The academic conference is bringing in experts in the field from around the world, including one of the founders of behavioural finance research, Meir Statman from Santa Clara University, as well as no less than five officials from the Federal Reserve Bank of Philadelphia who are presenting a paper titled “The Financial Consequences of Identity Theft: Evidence from Consumer Credit Bureau Records.”
Gady Jacoby, dean of the Asper School, said, “One of my strategic goals is to enhance the research reputation of the school, and the best way to do that is to capitalize on our current strength, which is in behavioural management.”
That’s not just in the area of finance, but also includes management, human resources and consumer behaviour.
Including Statman from Santa Clara and the officials from Philadelphia, leading academic experts presenting at the conference will be coming from as far away as the University of Mannheim in Germany, Tilburg University in the Netherlands, Tsinghua University in Beijing and from universities across the U.S.
The event’s lead sponsor is Quadrant Private Wealth, a Winnipeg private wealth manager, which has also encouraged sponsorship from a handful of prestigious Canadian portfolio managers.
Murray Palay, executive chairman and portfolio manager at Quadrant, said he’s happy to help the Asper School create a prestigious event like this to help grow its own name and reputation.

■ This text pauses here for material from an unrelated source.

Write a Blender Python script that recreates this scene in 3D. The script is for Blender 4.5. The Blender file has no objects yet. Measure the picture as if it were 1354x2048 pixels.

“Universities in other cities have these types of people come to speak to classes and faculty and students all the time. But Winnipeg is not on the radar,” he said. “But why not Winnipeg? Most people don’t realize that, other than the banks, the largest base of head offices for financial institutions (in Canada) is here.”
The conference is to be held here every two years and Jacoby said the first one has inspired a lot of research from Asper faculty and PhD students into behavioural management studies.
“My goal is to leverage this strength in order to push the reputation of the school,” Jacoby said. “So, in the future the plan is to have not just a behavioural finance research conference, sponsored by Quadrant, but also to have an annual behavioural management conference.”